The witnesses who came to the defense of Brancusi were Sculptor Jacob Epstein, Forbes Watson, editor of the Arts magazine, Frank Crowninshield, editor of Vanity Fair magazine, and William Henry Fox, director of the Brooklyn Museum of Art.

After hearing all the evidence, the court conceded that “under the earlier (court) decisions, this importation would have been rejected as a work of art, or, to be more accurate, as a work within the classification of high art.” However, it noted that opinions of what constituted high art had undergone changes under the influence of modern schools of art.

Finally the court said of the statue: “It is beautiful and symmetrical in outline, and while some difficulty might be encountered in associating it with a bird, it is nevertheless pleasing to look at and highly ornamental, and as we hold under the evidence that it is the original production of a professional sculptor and is in fact a piece of sculpture and a work of art according to the authorities above referred to, we sustain the protest and find that it is entitled to free entry....”

The storm kicked up over the Brancusi bird created little more uproar than the arrival in New York in May, 1955, of an abstract painting by the European artist Dr. Alberto Burri. It was a most unusual work of art, as it consisted of several pieces of burlap sewn together and affixed to a board, stencilled with letters, and decorated with birds painted in oils. The artist said the effect of the whole was to convey a spiritual sense of the order in life. He valued his work at $450.

However the Customs examiner, failing to perceive the artist’s message, ruled that the importation was not a work of art. He held that it was a manufactured object whose chief value was in the vegetable fiber, or burlap sacking. Under this ruling, the import was dutiable at 20 per cent of the value placed upon it by the artist.

The examiner’s ruling posed an unusual problem. Art experts agreed that Dr. Burri’s work was not a painting—but a collage. And Congress had failed to mention collages in the categories of art held to be duty free, an oversight thought by some to reflect no credit on the Congressional artistic sense.

Alfred H. Barr, Jr., director of museum collections of the Museum of Modern Art, and Leo Castelli, owner of a New York art gallery, were among those who came to Dr. Burri’s defense in court. They agreed his collage was an original work of free fine art and they described Dr. Burri as one of the first half-dozen artists to emerge in postwar Italy with a world-wide reputation. His works had been exhibited in the New York Museum of Modern Art, the Carnegie Museum in Pittsburgh, the Allbright Gallery in Buffalo and other well-known museums.

The court reluctantly held, however, that since Congress had failed to include collages in the free fine arts, an import duty of 20 per cent would have to be paid—a ruling which later led to Congress amending the law to permit collages to be imported free of duty.

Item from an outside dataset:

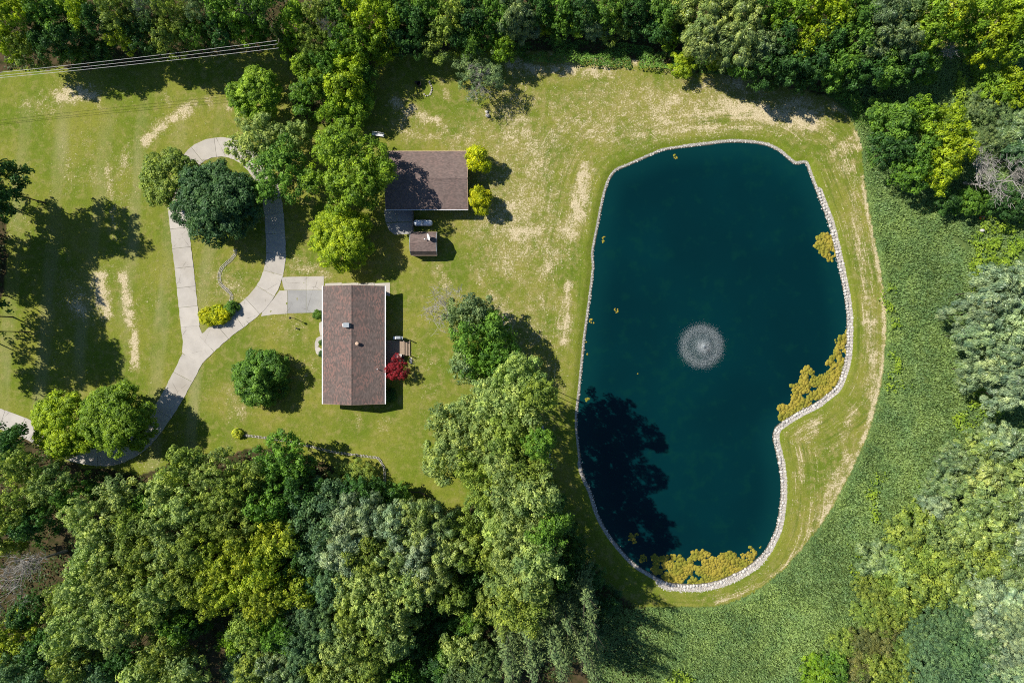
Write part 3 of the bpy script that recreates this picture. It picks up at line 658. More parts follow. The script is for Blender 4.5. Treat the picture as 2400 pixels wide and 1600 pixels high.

These cases and others moved leaders in the world of art to petition Congress to change the tariff laws governing the entry of works of art, and to remove the absurdly restrictive language which had caused so much embarrassment not only to the artists and to museums, but also to Customs and the government itself. As a result of these petitions, Senators Jacob Javits of New York and Paul Douglas of Illinois introduced in 1959 a bill to amend the tariff laws to permit free duty for all fine art and to eliminate the old definitions which had bemused Customs examiners. The bill was passed by Congress.

Actually, the slings and arrows hurled at the Bureau in the disputes over abstract art obscured the fact that over the years the Bureau had developed a good many experts whose opinions were valued highly by museums and leaders in the world of art. The Bureau also has some of the country’s leading experts on appraisals of a wide range of imports. It even boasts that it has a man who can look at a hog’s bristle and tell whether the hog was raised on the China slope of the Himalayas or the Indian side of the mountain, a bit of esoteric knowledge which is not as useless as it might seem. Little is heard of the fact that almost daily these men protect American dealers, collectors, and the buying public from forgeries, fraud, and unfair trade practices.